Publié le par Rosalie210

David Lynch (1999)

Une histoire vraie (The Straight Story)

"The Straight story" est un titre infiniment plus riche qu'"Une histoire vraie" et ce, bien que l'intrigue soit effectivement tirée d'une histoire vraie. Au premier degré, il fait référence au nom de famille du héros qui s'appelle Alvin Straight. Il fait également référence à la route suivie par celui-ci qui est toujours en ligne droite. Au second degré, c'est la droiture d'Alvin qui est mise en valeur. Par ailleurs la simplicité de cette histoire à la trajectoire linéaire et aux enjeux limpides apparaît comme un contre-exemple dans la filmographie de Lynch, parsemée d'histoires tortueuses pour ne pas dire sybillines.

Mais à y regarder de plus près, cette histoire n'est en rien contradictoire avec le reste de son œuvre. Elle fait partie de sa veine humaniste. Comme "Elephant man", elle se focalise sur un personnage marginal dont l'humanité bouleverse ceux qui croisent sa route. Ici la marginalité est liée à la mobilité réduite: par l'âge (Alvin a 73 ans et un problème aux hanches qui l'oblige à marcher avec des cannes), par le handicap (mal voyant, il n'a pas le permis de conduire, une "hérésie" dans la société de l'automobile reine), par la pauvreté (qui l'oblige à entreprendre un long voyage en utilisant le système D). La conséquence est une expérience sensorielle unique, celle qui épouse la lenteur d'un homme cheminant sur sa tondeuse à gazon à 5km/heure, une roue sur le bord de la route, l'autre sur le chemin de terre qui la borde sous les yeux sidérés des riverains, tous plus babas les uns que les autres devant le courage et la détermination du vieil homme.

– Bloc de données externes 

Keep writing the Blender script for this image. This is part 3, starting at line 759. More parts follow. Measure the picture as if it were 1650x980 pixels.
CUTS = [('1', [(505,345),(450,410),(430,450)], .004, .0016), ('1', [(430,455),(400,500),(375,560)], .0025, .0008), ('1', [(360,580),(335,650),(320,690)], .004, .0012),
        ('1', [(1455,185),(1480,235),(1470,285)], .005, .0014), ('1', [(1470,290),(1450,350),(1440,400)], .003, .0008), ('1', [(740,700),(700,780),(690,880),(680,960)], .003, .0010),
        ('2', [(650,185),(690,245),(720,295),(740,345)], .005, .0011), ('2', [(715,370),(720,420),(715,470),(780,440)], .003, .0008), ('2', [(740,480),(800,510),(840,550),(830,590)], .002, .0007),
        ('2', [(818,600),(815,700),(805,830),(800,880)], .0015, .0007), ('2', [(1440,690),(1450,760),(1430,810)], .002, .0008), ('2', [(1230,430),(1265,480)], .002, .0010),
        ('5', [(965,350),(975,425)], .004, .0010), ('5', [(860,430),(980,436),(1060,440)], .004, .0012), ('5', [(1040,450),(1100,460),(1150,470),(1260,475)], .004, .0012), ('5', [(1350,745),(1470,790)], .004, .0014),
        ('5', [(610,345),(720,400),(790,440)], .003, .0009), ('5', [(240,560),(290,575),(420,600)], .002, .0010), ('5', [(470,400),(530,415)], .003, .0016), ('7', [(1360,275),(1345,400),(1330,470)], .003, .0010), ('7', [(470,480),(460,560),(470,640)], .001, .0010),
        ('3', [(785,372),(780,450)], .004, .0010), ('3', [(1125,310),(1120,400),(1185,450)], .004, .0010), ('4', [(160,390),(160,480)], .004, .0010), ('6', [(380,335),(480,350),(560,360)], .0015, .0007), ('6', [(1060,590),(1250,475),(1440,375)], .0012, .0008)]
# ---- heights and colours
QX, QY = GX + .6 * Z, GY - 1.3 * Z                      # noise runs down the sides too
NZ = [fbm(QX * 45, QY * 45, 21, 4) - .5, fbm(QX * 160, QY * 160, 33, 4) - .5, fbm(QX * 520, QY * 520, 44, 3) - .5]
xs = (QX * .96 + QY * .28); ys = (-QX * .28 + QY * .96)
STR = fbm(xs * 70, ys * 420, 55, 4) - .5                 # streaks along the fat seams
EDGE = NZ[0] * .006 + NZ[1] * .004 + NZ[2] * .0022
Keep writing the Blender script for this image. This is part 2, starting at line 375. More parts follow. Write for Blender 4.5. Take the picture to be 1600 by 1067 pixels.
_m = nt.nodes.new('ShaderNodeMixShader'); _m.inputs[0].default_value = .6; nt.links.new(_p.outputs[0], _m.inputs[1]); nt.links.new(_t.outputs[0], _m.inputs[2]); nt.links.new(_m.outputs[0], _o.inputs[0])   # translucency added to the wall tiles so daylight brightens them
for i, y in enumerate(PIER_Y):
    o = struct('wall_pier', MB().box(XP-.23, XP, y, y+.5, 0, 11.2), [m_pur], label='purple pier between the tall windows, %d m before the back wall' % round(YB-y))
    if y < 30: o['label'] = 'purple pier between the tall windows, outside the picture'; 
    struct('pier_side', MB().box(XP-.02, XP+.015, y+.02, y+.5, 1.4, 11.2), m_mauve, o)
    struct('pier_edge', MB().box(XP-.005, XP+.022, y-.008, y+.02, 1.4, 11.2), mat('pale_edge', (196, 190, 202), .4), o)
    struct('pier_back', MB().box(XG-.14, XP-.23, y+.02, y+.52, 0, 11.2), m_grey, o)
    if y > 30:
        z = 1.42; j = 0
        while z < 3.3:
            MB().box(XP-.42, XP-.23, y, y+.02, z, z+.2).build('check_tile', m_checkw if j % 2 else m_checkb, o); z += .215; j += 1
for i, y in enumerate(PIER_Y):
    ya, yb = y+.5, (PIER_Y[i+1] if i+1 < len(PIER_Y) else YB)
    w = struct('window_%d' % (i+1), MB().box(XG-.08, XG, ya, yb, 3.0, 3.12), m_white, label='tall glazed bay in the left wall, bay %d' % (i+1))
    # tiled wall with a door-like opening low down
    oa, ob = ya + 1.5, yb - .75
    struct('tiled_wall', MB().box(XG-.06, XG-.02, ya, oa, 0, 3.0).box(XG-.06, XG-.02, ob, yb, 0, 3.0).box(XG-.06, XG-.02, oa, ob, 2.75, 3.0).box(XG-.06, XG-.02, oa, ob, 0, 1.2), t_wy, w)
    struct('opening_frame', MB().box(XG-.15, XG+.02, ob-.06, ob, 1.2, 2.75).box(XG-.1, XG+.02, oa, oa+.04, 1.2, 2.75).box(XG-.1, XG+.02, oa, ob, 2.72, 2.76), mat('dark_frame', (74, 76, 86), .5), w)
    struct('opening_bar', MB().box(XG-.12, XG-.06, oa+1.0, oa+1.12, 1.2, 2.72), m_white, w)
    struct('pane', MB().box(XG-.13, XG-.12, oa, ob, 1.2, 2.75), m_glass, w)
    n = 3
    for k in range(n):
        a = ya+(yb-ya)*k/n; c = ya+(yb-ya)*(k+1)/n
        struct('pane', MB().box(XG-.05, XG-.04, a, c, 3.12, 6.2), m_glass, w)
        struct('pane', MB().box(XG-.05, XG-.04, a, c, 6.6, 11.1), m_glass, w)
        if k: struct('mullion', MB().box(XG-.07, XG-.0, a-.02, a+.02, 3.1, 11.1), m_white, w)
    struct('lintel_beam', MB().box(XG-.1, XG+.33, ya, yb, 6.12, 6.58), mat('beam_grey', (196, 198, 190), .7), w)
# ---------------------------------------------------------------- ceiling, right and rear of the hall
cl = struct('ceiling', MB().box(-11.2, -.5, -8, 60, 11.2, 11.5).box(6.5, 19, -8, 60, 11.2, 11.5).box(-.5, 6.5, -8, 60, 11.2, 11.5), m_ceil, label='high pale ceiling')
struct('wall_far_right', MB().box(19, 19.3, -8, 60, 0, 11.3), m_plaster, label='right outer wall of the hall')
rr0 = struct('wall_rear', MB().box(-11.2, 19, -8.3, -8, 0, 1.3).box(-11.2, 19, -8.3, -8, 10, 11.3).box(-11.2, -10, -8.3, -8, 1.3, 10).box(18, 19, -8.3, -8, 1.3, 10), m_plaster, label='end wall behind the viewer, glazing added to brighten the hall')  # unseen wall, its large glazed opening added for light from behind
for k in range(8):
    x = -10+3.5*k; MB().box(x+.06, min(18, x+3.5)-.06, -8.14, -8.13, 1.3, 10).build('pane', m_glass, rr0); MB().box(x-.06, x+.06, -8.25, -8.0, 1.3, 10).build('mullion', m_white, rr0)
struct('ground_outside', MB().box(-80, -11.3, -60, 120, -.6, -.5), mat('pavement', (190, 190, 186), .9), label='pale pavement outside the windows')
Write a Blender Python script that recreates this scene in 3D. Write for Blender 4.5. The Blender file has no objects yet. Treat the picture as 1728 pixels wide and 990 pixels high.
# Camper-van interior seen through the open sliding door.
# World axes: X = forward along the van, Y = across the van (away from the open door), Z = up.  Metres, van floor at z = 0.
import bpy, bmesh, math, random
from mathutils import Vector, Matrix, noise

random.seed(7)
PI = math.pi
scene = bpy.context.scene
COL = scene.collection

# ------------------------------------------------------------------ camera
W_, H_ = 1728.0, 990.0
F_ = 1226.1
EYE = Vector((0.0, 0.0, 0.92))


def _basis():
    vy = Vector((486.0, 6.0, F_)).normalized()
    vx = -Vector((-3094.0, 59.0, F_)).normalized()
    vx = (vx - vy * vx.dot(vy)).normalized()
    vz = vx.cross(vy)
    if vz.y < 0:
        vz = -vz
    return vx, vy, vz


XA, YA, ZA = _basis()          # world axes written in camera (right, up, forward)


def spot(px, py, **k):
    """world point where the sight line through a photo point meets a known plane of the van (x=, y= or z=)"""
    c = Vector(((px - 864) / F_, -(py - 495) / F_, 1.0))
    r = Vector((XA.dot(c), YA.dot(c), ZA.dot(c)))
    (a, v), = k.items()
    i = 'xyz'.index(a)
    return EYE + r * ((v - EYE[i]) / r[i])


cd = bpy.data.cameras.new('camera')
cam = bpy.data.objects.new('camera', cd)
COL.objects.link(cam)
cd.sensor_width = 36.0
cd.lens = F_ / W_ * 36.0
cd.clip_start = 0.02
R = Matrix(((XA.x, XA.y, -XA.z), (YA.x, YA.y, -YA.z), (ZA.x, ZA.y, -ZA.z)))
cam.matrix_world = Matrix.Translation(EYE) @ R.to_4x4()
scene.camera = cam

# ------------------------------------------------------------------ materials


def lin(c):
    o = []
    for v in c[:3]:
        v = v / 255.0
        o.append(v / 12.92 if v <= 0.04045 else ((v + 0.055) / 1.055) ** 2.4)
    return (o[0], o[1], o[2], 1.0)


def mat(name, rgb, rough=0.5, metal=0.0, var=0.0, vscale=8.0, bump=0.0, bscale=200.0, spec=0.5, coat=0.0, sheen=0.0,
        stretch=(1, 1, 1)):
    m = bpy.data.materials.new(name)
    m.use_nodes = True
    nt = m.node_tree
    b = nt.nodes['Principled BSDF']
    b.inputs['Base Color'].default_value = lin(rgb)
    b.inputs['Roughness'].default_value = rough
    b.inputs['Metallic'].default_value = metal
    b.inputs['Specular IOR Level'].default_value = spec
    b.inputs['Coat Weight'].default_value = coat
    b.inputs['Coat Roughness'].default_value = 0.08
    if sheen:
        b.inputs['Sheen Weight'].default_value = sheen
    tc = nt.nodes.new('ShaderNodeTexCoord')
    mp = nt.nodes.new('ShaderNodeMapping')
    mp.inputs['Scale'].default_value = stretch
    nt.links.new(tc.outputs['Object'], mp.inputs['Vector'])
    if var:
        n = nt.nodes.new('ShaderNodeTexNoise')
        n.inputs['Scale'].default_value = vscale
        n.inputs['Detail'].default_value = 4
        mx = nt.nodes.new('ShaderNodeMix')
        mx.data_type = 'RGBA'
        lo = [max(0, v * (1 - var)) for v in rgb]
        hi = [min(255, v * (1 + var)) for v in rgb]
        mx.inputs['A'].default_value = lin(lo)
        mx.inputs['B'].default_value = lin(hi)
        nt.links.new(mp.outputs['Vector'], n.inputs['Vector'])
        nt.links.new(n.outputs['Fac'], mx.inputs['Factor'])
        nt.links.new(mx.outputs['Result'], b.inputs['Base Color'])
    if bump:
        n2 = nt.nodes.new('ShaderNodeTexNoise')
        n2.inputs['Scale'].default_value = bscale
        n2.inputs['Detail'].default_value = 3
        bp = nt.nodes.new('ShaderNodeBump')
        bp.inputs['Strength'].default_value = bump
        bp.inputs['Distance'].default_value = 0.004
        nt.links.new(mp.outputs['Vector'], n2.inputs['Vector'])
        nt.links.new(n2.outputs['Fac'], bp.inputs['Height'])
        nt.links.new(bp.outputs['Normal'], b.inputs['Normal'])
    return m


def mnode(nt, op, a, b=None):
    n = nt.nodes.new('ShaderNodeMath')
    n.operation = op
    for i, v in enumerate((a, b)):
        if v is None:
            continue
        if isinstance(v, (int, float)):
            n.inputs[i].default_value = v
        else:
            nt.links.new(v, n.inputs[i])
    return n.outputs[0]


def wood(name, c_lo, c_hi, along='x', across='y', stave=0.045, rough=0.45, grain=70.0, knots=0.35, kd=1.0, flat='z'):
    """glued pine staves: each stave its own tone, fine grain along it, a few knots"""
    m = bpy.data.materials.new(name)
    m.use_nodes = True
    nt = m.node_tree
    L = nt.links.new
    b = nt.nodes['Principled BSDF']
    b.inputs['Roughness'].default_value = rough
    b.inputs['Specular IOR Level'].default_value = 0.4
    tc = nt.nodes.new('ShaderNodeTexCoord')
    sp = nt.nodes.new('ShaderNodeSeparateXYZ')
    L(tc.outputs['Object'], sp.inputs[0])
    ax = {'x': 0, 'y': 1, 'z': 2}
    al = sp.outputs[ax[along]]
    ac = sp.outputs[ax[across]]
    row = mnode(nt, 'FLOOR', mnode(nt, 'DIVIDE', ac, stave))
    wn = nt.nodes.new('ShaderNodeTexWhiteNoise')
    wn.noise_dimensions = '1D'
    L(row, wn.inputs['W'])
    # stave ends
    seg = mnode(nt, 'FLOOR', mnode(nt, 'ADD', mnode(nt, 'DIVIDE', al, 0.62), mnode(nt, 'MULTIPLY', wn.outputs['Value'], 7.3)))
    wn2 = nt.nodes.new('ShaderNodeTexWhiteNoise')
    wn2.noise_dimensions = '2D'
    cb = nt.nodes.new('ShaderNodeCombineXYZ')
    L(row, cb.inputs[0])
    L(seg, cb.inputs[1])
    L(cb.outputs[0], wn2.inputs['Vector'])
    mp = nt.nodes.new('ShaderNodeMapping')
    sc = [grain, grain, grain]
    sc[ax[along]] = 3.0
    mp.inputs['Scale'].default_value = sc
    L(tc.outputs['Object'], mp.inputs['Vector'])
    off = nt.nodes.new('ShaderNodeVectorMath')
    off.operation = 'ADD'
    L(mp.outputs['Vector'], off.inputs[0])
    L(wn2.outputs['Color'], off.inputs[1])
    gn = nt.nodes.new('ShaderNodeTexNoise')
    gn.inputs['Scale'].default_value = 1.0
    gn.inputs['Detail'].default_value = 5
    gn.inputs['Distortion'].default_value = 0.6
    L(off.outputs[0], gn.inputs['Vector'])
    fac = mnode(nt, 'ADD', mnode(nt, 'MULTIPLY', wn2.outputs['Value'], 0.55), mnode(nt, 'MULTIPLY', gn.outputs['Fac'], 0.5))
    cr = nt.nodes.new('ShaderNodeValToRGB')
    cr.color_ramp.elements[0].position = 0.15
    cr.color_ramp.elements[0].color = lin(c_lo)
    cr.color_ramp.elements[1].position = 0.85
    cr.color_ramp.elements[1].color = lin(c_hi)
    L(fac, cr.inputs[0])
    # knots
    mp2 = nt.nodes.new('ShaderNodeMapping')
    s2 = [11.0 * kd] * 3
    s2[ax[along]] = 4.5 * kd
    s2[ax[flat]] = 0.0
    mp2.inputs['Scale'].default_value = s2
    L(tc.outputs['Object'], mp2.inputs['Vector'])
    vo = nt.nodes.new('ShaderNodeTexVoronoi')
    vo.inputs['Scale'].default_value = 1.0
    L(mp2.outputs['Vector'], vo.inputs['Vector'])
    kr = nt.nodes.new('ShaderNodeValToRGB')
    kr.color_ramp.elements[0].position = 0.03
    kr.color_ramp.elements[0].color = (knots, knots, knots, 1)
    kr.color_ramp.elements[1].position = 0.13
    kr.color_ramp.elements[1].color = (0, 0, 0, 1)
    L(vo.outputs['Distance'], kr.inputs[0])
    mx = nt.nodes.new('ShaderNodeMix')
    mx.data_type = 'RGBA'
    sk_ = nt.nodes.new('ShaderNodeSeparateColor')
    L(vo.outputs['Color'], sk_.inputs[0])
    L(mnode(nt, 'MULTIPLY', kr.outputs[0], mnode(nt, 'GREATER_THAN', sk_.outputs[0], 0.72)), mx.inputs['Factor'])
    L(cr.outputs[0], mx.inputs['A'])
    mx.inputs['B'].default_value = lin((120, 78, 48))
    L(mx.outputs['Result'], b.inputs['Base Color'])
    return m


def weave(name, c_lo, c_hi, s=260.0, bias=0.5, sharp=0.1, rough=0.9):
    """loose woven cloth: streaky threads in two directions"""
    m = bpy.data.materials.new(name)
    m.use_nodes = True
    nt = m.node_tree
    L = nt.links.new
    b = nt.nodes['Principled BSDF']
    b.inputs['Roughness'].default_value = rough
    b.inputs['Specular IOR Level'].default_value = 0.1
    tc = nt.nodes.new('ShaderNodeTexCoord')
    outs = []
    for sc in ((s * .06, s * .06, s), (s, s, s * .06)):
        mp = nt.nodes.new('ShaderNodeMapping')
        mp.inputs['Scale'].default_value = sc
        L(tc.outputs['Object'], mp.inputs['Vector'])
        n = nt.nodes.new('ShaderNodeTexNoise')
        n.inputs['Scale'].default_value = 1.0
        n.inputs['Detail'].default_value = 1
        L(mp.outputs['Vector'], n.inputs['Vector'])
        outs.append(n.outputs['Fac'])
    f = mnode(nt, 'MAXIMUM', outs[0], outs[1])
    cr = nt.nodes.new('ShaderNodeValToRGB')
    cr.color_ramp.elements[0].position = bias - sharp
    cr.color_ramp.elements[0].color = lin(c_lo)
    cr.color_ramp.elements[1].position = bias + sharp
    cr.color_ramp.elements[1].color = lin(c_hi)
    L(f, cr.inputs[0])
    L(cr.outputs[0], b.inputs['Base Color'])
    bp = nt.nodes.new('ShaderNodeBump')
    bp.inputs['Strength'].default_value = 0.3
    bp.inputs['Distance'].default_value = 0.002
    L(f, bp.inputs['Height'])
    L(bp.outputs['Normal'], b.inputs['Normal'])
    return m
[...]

C'est par ce biais que l'apparente simplicité rejoint l'étrangeté si chère à Lynch. Car la lenteur nous est devenue étrangère. Et avec elle la nature, la spiritualité, la liberté, la mythologie, les contes de fée et même l'histoire. L'homme-machine à produire est un homme coupé de son passé et de ses racines, donc de son avenir.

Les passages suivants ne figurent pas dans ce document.